The love, or really praise, for “Cairo, IL” is a big reason why I decided to finally listen to Puxico. The gorgeous ballad, a tribute to a long abandoned ghost town, is considered one of the best country songs released this year:
All the fields are flooded up to Highway 51
Illinois is coming ’cross the bridge where the Old Ohio was
Don’t look away, it will be gone
Kentucky and Missouri, a trinity of states
Nothing’s in a hurry ’cept the water in between the rising banks
Oh nothing moves but nothing stays
Where the longing for the leaving and the welcome-home receiving join
Still I’ll keep driving past the ghost of Cairo, Illinois
She used to be a beauty back in 1891
After Fort Defiance, now she’s weathered by the river and the sun
She’s still around but she is gone
Where the longing for the leaving and the welcome-home receiving join
Still I’ll keep driving past the ghost of Cairo, Illinois
The lyric is simple, and the song itself is very quiet, but the hook does pack a nice punch. I probably enjoy “Ferris Wheel,” a track Faith Hill recently featured in her Instagram Stories when Hemby was scheduled to open up for her and Tim McGraw on a recent Soul2Soul tour stop, even more. The steel-drenched ballad, which has a lovely and inviting melody, is far and away my favorite track on the album.

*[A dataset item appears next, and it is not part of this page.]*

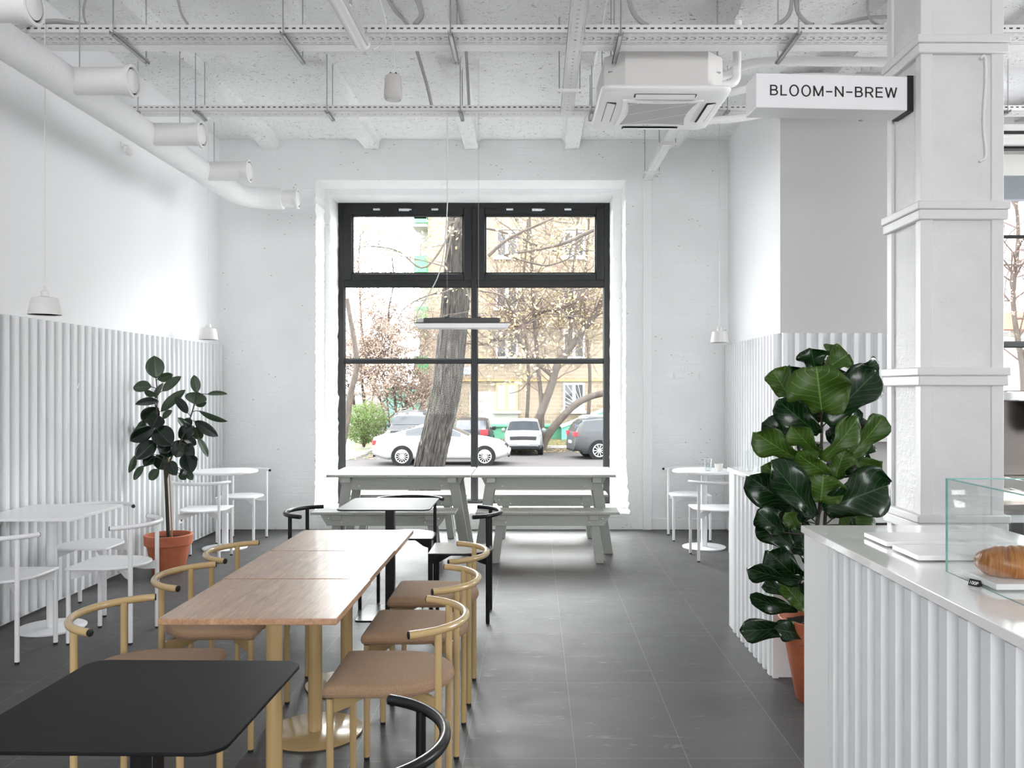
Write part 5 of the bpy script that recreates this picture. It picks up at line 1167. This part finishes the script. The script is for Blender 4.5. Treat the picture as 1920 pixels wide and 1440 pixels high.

On the whole, Puxico is a very strong album and a wonderful introduction to Hemby and her personal style. I just found it to be a bit too sing-song-y in places and some of the songs could’ve been more complex. I kept comparing her, in my head, to Kacey Musgraves, which I’m having a hard time shaking.
But, that being said, this is an album well-worth checking out.